(A block of data)
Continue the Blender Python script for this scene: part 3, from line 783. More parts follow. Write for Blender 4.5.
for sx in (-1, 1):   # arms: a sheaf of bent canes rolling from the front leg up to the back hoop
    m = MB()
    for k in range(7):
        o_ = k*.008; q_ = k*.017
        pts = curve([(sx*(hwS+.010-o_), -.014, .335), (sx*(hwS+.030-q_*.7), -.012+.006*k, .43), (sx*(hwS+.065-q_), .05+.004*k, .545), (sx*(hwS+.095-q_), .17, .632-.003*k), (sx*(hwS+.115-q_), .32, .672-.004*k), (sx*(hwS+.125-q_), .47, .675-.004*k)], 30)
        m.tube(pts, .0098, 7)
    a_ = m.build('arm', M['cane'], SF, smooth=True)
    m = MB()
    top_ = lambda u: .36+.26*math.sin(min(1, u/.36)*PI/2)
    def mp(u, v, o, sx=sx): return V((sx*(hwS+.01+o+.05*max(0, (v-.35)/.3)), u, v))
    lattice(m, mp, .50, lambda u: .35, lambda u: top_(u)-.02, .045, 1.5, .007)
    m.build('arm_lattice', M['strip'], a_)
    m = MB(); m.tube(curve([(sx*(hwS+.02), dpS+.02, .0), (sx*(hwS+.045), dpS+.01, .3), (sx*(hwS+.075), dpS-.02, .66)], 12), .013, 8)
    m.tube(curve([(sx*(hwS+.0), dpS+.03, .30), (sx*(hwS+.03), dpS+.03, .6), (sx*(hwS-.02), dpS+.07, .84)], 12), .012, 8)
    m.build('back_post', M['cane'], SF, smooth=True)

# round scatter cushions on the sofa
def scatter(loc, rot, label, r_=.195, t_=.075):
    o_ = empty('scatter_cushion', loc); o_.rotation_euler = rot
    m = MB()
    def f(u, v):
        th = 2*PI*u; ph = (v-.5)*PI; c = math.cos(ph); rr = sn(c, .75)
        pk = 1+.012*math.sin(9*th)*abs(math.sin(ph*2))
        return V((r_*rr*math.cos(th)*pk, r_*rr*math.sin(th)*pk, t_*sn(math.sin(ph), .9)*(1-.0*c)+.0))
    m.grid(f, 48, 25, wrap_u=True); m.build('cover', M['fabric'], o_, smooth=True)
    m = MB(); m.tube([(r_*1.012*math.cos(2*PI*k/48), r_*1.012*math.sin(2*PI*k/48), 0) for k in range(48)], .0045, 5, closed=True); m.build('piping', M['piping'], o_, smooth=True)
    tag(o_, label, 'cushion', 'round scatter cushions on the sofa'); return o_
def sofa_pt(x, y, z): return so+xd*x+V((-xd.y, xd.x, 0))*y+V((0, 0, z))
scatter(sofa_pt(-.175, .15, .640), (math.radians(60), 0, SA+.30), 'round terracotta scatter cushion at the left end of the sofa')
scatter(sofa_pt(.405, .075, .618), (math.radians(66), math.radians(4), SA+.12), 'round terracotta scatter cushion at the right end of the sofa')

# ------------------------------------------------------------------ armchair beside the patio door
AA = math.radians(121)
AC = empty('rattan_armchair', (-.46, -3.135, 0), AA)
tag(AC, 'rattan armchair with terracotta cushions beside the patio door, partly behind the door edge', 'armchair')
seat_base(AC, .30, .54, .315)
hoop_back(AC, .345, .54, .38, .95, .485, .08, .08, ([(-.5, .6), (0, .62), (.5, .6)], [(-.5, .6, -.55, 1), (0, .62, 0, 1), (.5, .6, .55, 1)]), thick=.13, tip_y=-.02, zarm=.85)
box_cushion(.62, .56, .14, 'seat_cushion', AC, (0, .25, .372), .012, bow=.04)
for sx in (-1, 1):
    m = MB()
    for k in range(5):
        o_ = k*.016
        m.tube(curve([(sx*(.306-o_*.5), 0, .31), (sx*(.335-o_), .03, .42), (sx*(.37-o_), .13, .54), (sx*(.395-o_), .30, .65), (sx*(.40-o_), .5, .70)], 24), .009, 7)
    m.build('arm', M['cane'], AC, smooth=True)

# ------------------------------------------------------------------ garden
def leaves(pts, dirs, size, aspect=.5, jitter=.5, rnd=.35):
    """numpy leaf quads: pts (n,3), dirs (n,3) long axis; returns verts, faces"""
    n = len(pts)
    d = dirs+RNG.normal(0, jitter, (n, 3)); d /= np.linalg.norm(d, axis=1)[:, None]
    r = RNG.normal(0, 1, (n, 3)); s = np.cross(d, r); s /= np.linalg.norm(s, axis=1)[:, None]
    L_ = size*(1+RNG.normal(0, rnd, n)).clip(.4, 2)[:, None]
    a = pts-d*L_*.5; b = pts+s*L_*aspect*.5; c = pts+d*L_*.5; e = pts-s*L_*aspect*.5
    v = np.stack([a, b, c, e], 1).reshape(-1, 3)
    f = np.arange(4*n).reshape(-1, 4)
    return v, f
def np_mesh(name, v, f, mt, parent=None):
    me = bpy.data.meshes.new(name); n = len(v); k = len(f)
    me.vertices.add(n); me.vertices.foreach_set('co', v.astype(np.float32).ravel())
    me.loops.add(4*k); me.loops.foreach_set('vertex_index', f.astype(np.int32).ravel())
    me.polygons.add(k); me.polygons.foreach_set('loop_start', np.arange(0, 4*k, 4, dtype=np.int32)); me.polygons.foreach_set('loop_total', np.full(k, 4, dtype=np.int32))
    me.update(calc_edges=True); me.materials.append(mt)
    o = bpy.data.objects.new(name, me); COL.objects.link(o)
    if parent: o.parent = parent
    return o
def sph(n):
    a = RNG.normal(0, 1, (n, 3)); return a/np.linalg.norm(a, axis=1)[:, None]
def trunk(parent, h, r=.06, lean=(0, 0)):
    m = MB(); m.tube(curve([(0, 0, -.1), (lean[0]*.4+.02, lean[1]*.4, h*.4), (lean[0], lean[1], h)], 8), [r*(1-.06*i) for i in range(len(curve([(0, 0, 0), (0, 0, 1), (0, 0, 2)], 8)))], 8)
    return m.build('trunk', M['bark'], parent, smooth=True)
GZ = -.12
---
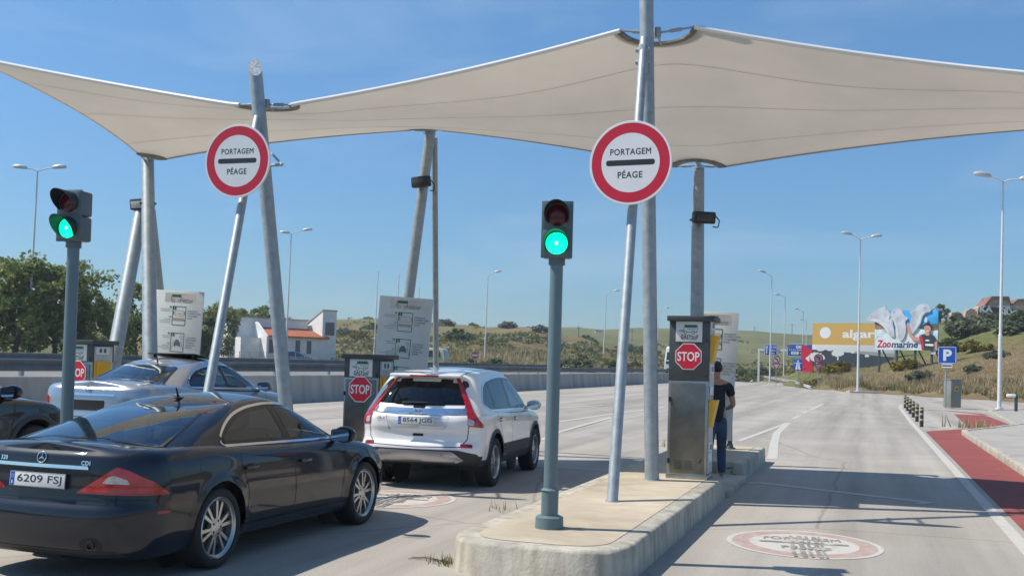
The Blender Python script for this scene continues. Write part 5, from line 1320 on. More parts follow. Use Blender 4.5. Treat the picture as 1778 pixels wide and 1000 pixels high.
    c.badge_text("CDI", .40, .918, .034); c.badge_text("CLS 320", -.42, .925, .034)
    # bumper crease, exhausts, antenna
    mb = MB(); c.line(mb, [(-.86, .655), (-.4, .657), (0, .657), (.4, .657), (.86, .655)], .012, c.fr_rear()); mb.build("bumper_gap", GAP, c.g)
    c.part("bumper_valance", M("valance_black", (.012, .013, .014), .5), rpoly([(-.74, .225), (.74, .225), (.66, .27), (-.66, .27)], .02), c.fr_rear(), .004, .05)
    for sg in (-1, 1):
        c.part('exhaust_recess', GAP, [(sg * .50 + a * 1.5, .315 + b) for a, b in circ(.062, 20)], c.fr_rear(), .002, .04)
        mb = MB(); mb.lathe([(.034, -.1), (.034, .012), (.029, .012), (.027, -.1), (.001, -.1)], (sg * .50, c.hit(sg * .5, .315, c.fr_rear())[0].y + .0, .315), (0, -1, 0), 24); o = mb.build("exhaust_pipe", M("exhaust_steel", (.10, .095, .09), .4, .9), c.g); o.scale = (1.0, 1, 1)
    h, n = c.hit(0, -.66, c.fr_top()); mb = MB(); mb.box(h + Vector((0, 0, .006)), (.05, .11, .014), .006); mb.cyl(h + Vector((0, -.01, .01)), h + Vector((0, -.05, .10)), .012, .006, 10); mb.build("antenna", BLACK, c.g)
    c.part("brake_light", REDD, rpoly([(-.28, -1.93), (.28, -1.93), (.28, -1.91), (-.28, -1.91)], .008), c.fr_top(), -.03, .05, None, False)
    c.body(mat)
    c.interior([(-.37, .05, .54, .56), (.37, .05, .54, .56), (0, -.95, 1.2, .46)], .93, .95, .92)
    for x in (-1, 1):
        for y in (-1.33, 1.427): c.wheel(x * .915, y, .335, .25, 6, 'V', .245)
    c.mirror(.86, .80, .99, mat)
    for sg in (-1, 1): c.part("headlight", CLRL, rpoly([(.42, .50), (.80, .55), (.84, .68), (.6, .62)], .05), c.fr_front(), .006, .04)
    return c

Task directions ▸
Pull every line containing the word "Write" out of the material.

Exercise answer ▸
Continue the Blender Python script for this scene: part 3, from line 783. More parts follow. Write for Blender 4.5.
The Blender Python script for this scene continues. Write part 5, from line 1320 on. More parts follow. Use Blender 4.5. Treat the picture as 1778 pixels wide and 1000 pixels high.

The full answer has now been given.